### Your task
Leave out every picture, then transcribe the rest of the listing exactly.

### Source data
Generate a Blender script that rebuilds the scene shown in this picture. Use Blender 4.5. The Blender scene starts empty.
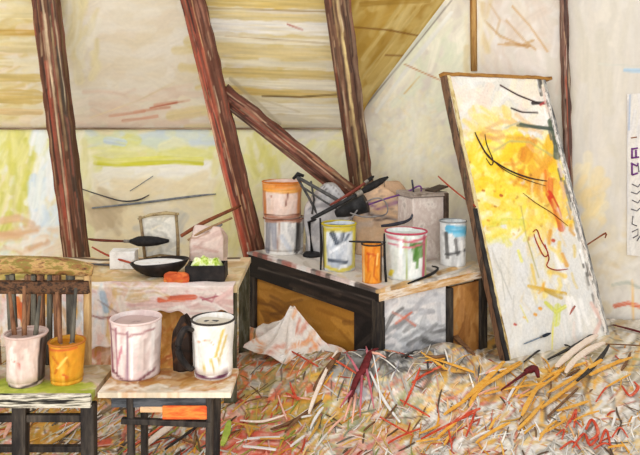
import bpy, bmesh, math, random
import numpy as np
from mathutils import Vector as V

random.seed(7)
RNG = np.random.default_rng(11)
scene = bpy.context.scene
COL = scene.collection

# ------------------------------------------------------------------ camera
F, CX, CY, H = 685.7, 320.0, 113.0, 1.5      # focal length in pixels of a 640 px wide frame, horizon row, eye height


def P(x, y, d):
    """the place seen at (x, y) at the distance d"""
    return V(((x - CX) / F * d, d, H - (y - CY) / F * d))


def on_h(x, y, h=0.0):
    """the place seen at (x, y) on a level surface of the height h"""
    return P(x, y, (H - h) * F / (y - CY))


def on_plane(x, y, o, n):
    r = P(x, y, 1.0) - V((0, 0, H))
    t = (V(o) - V((0, 0, H))).dot(n) / r.dot(n)
    return V((0, 0, H)) + r * t


def proj(vs):
    vs = np.asarray(vs, dtype=float)
    d = np.maximum(vs[:, 1], 0.3)
    return np.stack([CX + vs[:, 0] / d * F, CY + (H - vs[:, 2]) / d * F], 1)


# ------------------------------------------------------------------ colour and noise
def hx(s):
    return np.array([int(s[i:i + 2], 16) / 255.0 for i in (0, 2, 4)])


def lin(c):
    c = np.clip(np.asarray(c, dtype=float), 0, 1)
    return np.where(c <= 0.04045, c / 12.92, ((c + 0.055) / 1.055) ** 2.4)


def _hash(ix, iy, seed):
    n = (ix.astype(np.int64) * 374761393 + iy.astype(np.int64) * 668265263 + int(seed) * 974634777) & 0x7fffffff
    n = ((n ^ (n >> 13)) * 1274126177) & 0x7fffffff
    n = n ^ (n >> 16)
    return (n & 0xffff) / 65535.0


def vn(x, y, seed=0):
    x = np.asarray(x, dtype=float); y = np.asarray(y, dtype=float) + np.zeros_like(x)
    ix, iy = np.floor(x), np.floor(y)
    fx, fy = x - ix, y - iy
    fx = fx * fx * (3 - 2 * fx); fy = fy * fy * (3 - 2 * fy)
    a, b = _hash(ix, iy, seed), _hash(ix + 1, iy, seed)
    c, d = _hash(ix, iy + 1, seed), _hash(ix + 1, iy + 1, seed)
    return (a * (1 - fx) + b * fx) * (1 - fy) + (c * (1 - fx) + d * fx) * fy


class Paint:
    """brush strokes laid over the points of a finely divided surface"""
    def __init__(self, uv, base):
        self.uv = np.asarray(uv, dtype=float)
        self.c = np.tile(hx(base), (len(self.uv), 1))
        self.k = 1
        self.br, self.soft, self.var = 0.4, 1.2, 0.14

    def stroke(self, pts, w, col, a=1.0, br=0.45, rough=0.3, soft=1.0, var=0.16):
        self.k += 1
        sd = self.k
        pts = np.asarray(pts, dtype=float)
        lo, hi = pts.min(0) - w, pts.max(0) + w
        u = self.uv
        idx = np.nonzero((u[:, 0] > lo[0]) & (u[:, 0] < hi[0]) & (u[:, 1] > lo[1]) & (u[:, 1] < hi[1]))[0]
        if len(idx) == 0:
            return
        q = u[idx]
        best = np.full(len(idx), 1e9); dist = np.zeros(len(idx)); along = np.zeros(len(idx)); L = 0.0
        for i in range(len(pts) - 1):
            p0, p1 = pts[i], pts[i + 1]
            e = p1 - p0; ln = max(np.hypot(*e), 1e-6); e = e / ln
            r = q - p0
            t = np.clip(r @ e, 0, ln)
            dv = r - t[:, None] * e
            dd = np.hypot(dv[:, 0], dv[:, 1])
            sg = r[:, 0] * e[1] - r[:, 1] * e[0]
            m = dd < best
            best[m] = dd[m]; dist[m] = sg[m]; along[m] = L + (r @ e)[m]
            L += ln
        ww = w / 2 * (1 - rough * vn(along / 8.0, along * 0, sd))
        endw = np.clip((np.minimum(along, L - along) + 0.35 * w) / (0.5 * w + 1e-6), 0, 1)
        m = np.clip((ww * np.sqrt(endw) - best) / soft + 0.5, 0, 1)
        b = vn(dist / 1.3, along / 22.0, sd + 500)
        al = a * m * (1 - br * np.clip((b - 0.35) * 2.2, 0, 1))
        cc = hx(col) * (1 + var * (vn(dist / 1.7, along / 28.0, sd + 900) - 0.5))[:, None]
        self.c[idx] = self.c[idx] * (1 - al[:, None]) + cc * al[:, None]

    def dabs(self, rect, n, pal, ln, w, ang, jit=20, a=0.8, bend=0.12, br=None, soft=None, var=None):
        br = self.br if br is None else br; soft = self.soft if soft is None else soft; var = self.var if var is None else var
        x0, y0, x1, y1 = rect
        for _ in range(n):
            cx, cy = random.uniform(x0, x1), random.uniform(y0, y1)
            t = math.radians(ang + random.gauss(0, jit)); l = ln * random.uniform(0.5, 1.4) / 2
            dx, dy = math.cos(t) * l, -math.sin(t) * l
            bx, by = -dy * random.gauss(0, bend) * 2, dx * random.gauss(0, bend) * 2
            self.stroke([(cx - dx, cy - dy), (cx + bx, cy + by), (cx + dx, cy + dy)], w * random.uniform(0.5, 1.5),
                        random.choice(pal), a * random.uniform(0.6, 1.0), br, 0.3, soft, var)


# ------------------------------------------------------------------ materials
_m = {}


def _principled(name, rough):
    m = bpy.data.materials.new(name); m.use_nodes = True
    nt = m.node_tree; b = nt.nodes['Principled BSDF']
    b.inputs['Roughness'].default_value = rough
    b.inputs['Specular IOR Level'].default_value = 0.15
    return m, nt, b


def brushed(name='brushed oil paint', rough=0.6, scale=60.0, bump=0.25, dist=0.004, grain=0.09):
    """paint whose colours sit on the surface (attribute) with a fine procedural grain"""
    if name in _m: return _m[name]
    m, nt, b = _principled(name, rough)
    N, Lk = nt.nodes, nt.links
    at = N.new('ShaderNodeVertexColor'); at.layer_name = 'paint'
    tc = N.new('ShaderNodeTexCoord')
    no = N.new('ShaderNodeTexNoise'); no.inputs['Scale'].default_value = scale; no.inputs['Detail'].default_value = 4
    Lk.new(tc.outputs['Object'], no.inputs['Vector'])
    rp = N.new('ShaderNodeMapRange'); rp.inputs[1].default_value = 0.3; rp.inputs[2].default_value = 0.7
    rp.inputs[3].default_value = 1 - grain; rp.inputs[4].default_value = 1 + grain * .6
    Lk.new(no.outputs['Fac'], rp.inputs[0])
    mx = N.new('ShaderNodeVectorMath'); mx.operation = 'SCALE'
    Lk.new(at.outputs['Color'], mx.inputs[0]); Lk.new(rp.outputs[0], mx.inputs['Scale'])
    Lk.new(mx.outputs[0], b.inputs['Base Color'])
    bp = N.new('ShaderNodeBump'); bp.inputs['Strength'].default_value = bump; bp.inputs['Distance'].default_value = dist
    Lk.new(no.outputs['Fac'], bp.inputs['Height']); Lk.new(bp.outputs['Normal'], b.inputs['Normal'])
    _m[name] = m
    return m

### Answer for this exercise
Generate a Blender script that rebuilds the scene shown in this picture. Use Blender 4.5. The Blender scene starts empty.
import bpy, bmesh, math, random
import numpy as np
from mathutils import Vector as V

random.seed(7)
RNG = np.random.default_rng(11)
scene = bpy.context.scene
COL = scene.collection

# ------------------------------------------------------------------ camera
F, CX, CY, H = 685.7, 320.0, 113.0, 1.5      # focal length in pixels of a 640 px wide frame, horizon row, eye height


def P(x, y, d):
    """the place seen at (x, y) at the distance d"""
    return V(((x - CX) / F * d, d, H - (y - CY) / F * d))


def on_h(x, y, h=0.0):
    """the place seen at (x, y) on a level surface of the height h"""
    return P(x, y, (H - h) * F / (y - CY))


def on_plane(x, y, o, n):
    r = P(x, y, 1.0) - V((0, 0, H))
    t = (V(o) - V((0, 0, H))).dot(n) / r.dot(n)
    return V((0, 0, H)) + r * t


def proj(vs):
    vs = np.asarray(vs, dtype=float)
    d = np.maximum(vs[:, 1], 0.3)
    return np.stack([CX + vs[:, 0] / d * F, CY + (H - vs[:, 2]) / d * F], 1)


# ------------------------------------------------------------------ colour and noise
def hx(s):
    return np.array([int(s[i:i + 2], 16) / 255.0 for i in (0, 2, 4)])


def lin(c):
    c = np.clip(np.asarray(c, dtype=float), 0, 1)
    return np.where(c <= 0.04045, c / 12.92, ((c + 0.055) / 1.055) ** 2.4)


def _hash(ix, iy, seed):
    n = (ix.astype(np.int64) * 374761393 + iy.astype(np.int64) * 668265263 + int(seed) * 974634777) & 0x7fffffff
    n = ((n ^ (n >> 13)) * 1274126177) & 0x7fffffff
    n = n ^ (n >> 16)
    return (n & 0xffff) / 65535.0


def vn(x, y, seed=0):
    x = np.asarray(x, dtype=float); y = np.asarray(y, dtype=float) + np.zeros_like(x)
    ix, iy = np.floor(x), np.floor(y)
    fx, fy = x - ix, y - iy
    fx = fx * fx * (3 - 2 * fx); fy = fy * fy * (3 - 2 * fy)
    a, b = _hash(ix, iy, seed), _hash(ix + 1, iy, seed)
    c, d = _hash(ix, iy + 1, seed), _hash(ix + 1, iy + 1, seed)
    return (a * (1 - fx) + b * fx) * (1 - fy) + (c * (1 - fx) + d * fx) * fy


class Paint:
    """brush strokes laid over the points of a finely divided surface"""
    def __init__(self, uv, base):
        self.uv = np.asarray(uv, dtype=float)
        self.c = np.tile(hx(base), (len(self.uv), 1))
        self.k = 1
        self.br, self.soft, self.var = 0.4, 1.2, 0.14

    def stroke(self, pts, w, col, a=1.0, br=0.45, rough=0.3, soft=1.0, var=0.16):
        self.k += 1
        sd = self.k
        pts = np.asarray(pts, dtype=float)
        lo, hi = pts.min(0) - w, pts.max(0) + w
        u = self.uv
        idx = np.nonzero((u[:, 0] > lo[0]) & (u[:, 0] < hi[0]) & (u[:, 1] > lo[1]) & (u[:, 1] < hi[1]))[0]
        if len(idx) == 0:
            return
        q = u[idx]
        best = np.full(len(idx), 1e9); dist = np.zeros(len(idx)); along = np.zeros(len(idx)); L = 0.0
        for i in range(len(pts) - 1):
            p0, p1 = pts[i], pts[i + 1]
            e = p1 - p0; ln = max(np.hypot(*e), 1e-6); e = e / ln
            r = q - p0
            t = np.clip(r @ e, 0, ln)
            dv = r - t[:, None] * e
            dd = np.hypot(dv[:, 0], dv[:, 1])
            sg = r[:, 0] * e[1] - r[:, 1] * e[0]
            m = dd < best
            best[m] = dd[m]; dist[m] = sg[m]; along[m] = L + (r @ e)[m]
            L += ln
        ww = w / 2 * (1 - rough * vn(along / 8.0, along * 0, sd))
        endw = np.clip((np.minimum(along, L - along) + 0.35 * w) / (0.5 * w + 1e-6), 0, 1)
        m = np.clip((ww * np.sqrt(endw) - best) / soft + 0.5, 0, 1)
        b = vn(dist / 1.3, along / 22.0, sd + 500)
        al = a * m * (1 - br * np.clip((b - 0.35) * 2.2, 0, 1))
        cc = hx(col) * (1 + var * (vn(dist / 1.7, along / 28.0, sd + 900) - 0.5))[:, None]
        self.c[idx] = self.c[idx] * (1 - al[:, None]) + cc * al[:, None]

    def dabs(self, rect, n, pal, ln, w, ang, jit=20, a=0.8, bend=0.12, br=None, soft=None, var=None):
        br = self.br if br is None else br; soft = self.soft if soft is None else soft; var = self.var if var is None else var
        x0, y0, x1, y1 = rect
        for _ in range(n):
            cx, cy = random.uniform(x0, x1), random.uniform(y0, y1)
            t = math.radians(ang + random.gauss(0, jit)); l = ln * random.uniform(0.5, 1.4) / 2
            dx, dy = math.cos(t) * l, -math.sin(t) * l
            bx, by = -dy * random.gauss(0, bend) * 2, dx * random.gauss(0, bend) * 2
            self.stroke([(cx - dx, cy - dy), (cx + bx, cy + by), (cx + dx, cy + dy)], w * random.uniform(0.5, 1.5),
                        random.choice(pal), a * random.uniform(0.6, 1.0), br, 0.3, soft, var)


# ------------------------------------------------------------------ materials
_m = {}


def _principled(name, rough):
    m = bpy.data.materials.new(name); m.use_nodes = True
    nt = m.node_tree; b = nt.nodes['Principled BSDF']
    b.inputs['Roughness'].default_value = rough
    b.inputs['Specular IOR Level'].default_value = 0.15
    return m, nt, b


def brushed(name='brushed oil paint', rough=0.6, scale=60.0, bump=0.25, dist=0.004, grain=0.09):
    """paint whose colours sit on the surface (attribute) with a fine procedural grain"""
    if name in _m: return _m[name]
    m, nt, b = _principled(name, rough)
    N, Lk = nt.nodes, nt.links
    at = N.new('ShaderNodeVertexColor'); at.layer_name = 'paint'
    tc = N.new('ShaderNodeTexCoord')
    no = N.new('ShaderNodeTexNoise'); no.inputs['Scale'].default_value = scale; no.inputs['Detail'].default_value = 4
    Lk.new(tc.outputs['Object'], no.inputs['Vector'])
    rp = N.new('ShaderNodeMapRange'); rp.inputs[1].default_value = 0.3; rp.inputs[2].default_value = 0.7
    rp.inputs[3].default_value = 1 - grain; rp.inputs[4].default_value = 1 + grain * .6
    Lk.new(no.outputs['Fac'], rp.inputs[0])
    mx = N.new('ShaderNodeVectorMath'); mx.operation = 'SCALE'
    Lk.new(at.outputs['Color'], mx.inputs[0]); Lk.new(rp.outputs[0], mx.inputs['Scale'])
    Lk.new(mx.outputs[0], b.inputs['Base Color'])
    bp = N.new('ShaderNodeBump'); bp.inputs['Strength'].default_value = bump; bp.inputs['Distance'].default_value = dist
    Lk.new(no.outputs['Fac'], bp.inputs['Height']); Lk.new(bp.outputs['Normal'], b.inputs['Normal'])
    _m[name] = m
    return m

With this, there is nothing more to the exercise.